If the July 28 action at Hobet would have been impossible without such secrecy, we ought to ask ourselves whether such direct actions that evade the authorities are appropriate. As thinkers such as Bill McKibben and Chris Hedges have suggested, civil disobedience is most effective when performed openly. RAMPS should ask itself why more local Appalachians did not participate in the action, and whether a more open and inclusive planning process would have been more effective at bringing attention to the issue of mountaintop removal. The Hobet action targeted the strip mine itself as the problem: if only we could disrupt their operations on an ongoing and regular basis, it would become unprofitable for them to mine coal. But the coal companies are the wrong target. As the documentary The Last Mountain addresses, if the EPA and West Virginia DEP would only enforce the environmental laws on the books, the coal companies would not be able to make money. This suggests that the problem is one of systemic corruption, where government agencies work not for the public interest but for the companies they are meant to regulate. I would argue that this is the larger problem that needs to be addressed, by performing symbolic acts of civil disobedience directed at policy makers.

Civil disobedience is necessary because problems of government cannot be addressed simply by voting for new people. Government is not working because our democracy is sick. It is sick, not because corporations are pouring endless money into misleading campaign advertisements, but because television ads are so important in the first place. Our democracy is sick because the majority of Americans live in low-density suburbs where public space serves primarily to move automobiles, not for civil discourse, and where protesters standing on the sides of four-lane highways can’t effectively disrupt anything systemic.
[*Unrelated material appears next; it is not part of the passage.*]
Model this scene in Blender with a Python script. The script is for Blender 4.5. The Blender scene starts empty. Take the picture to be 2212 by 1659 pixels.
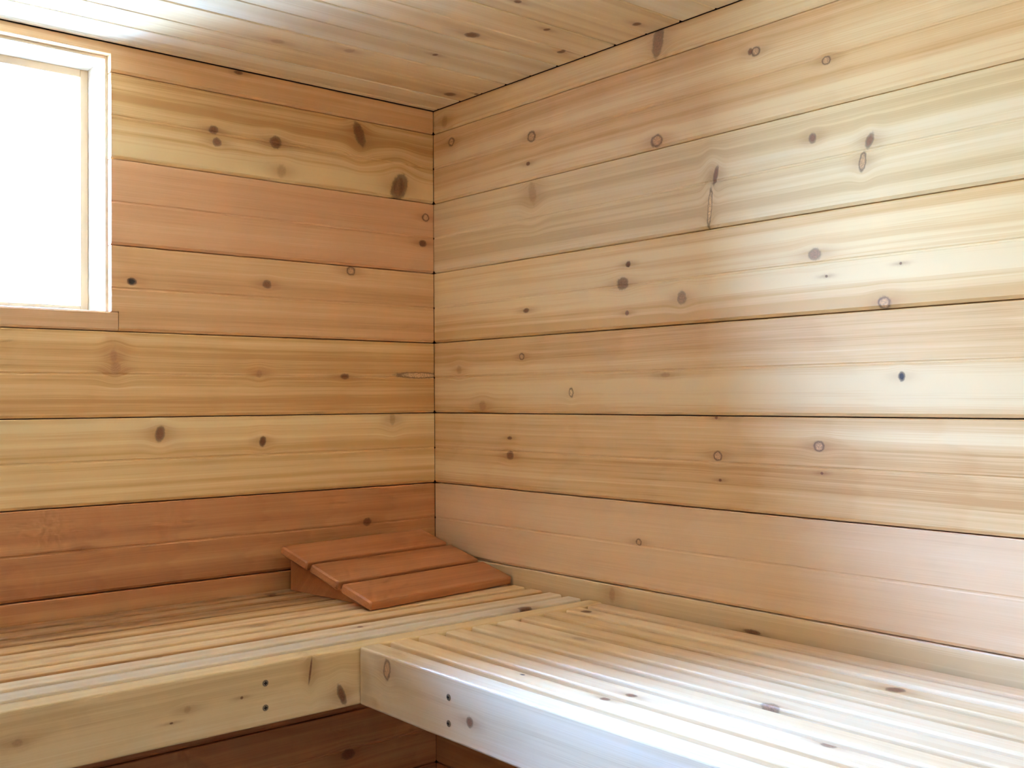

Our democracy is sick because regulations in cities prevent mobilizations that are not pre-approved to block traffic, and over-reactive police with riot gear and military-style equipment have repeatedly brutalized peaceful protestors to dissuade them from exercising their First Amendment right to assembly. When public discourse is reduced to television sound bites, letters to the editor, online petitions, and comments below internet news articles, we lose our ability to engage in direct, nuanced public discussion with our fellow citizens. If we don’t practice our right to express our displeasure with the system and debate issues in public, we risk losing this right.

When opposing groups meet each other in an open public forum, they are confronted with real people and real emotions that are missing from advertisements, talk shows, and the internet. At the rally near Charleston at which coal miners organized a vocal counter-protest, I was struck by how, after they let off some steam in the form of angry outbursts, some expressed a desire to debate and understand our point of view (impossible because of the wide police buffer between the two groups). I wished that I could have had a discussion with the miners, not because I thought I could convert them to my views, but because it is important for people to meet each other and understand and accept opposing concerns as legitimate. This is why public space must be occupied and reclaimed. Environmental activists must understand that reforming government will do more to address our problems than protesting the companies who commit the atrocities. We may have shut down a mine on July 28, but the war against fossil fuels continues, and we are losing. This war cannot be won through underground actions against mine sites, just as it cannot be won by environmental lobbyists making backroom deals in our capitals. It must be won in public, out in the open, in the streets, to bring as many people into the movement as possible.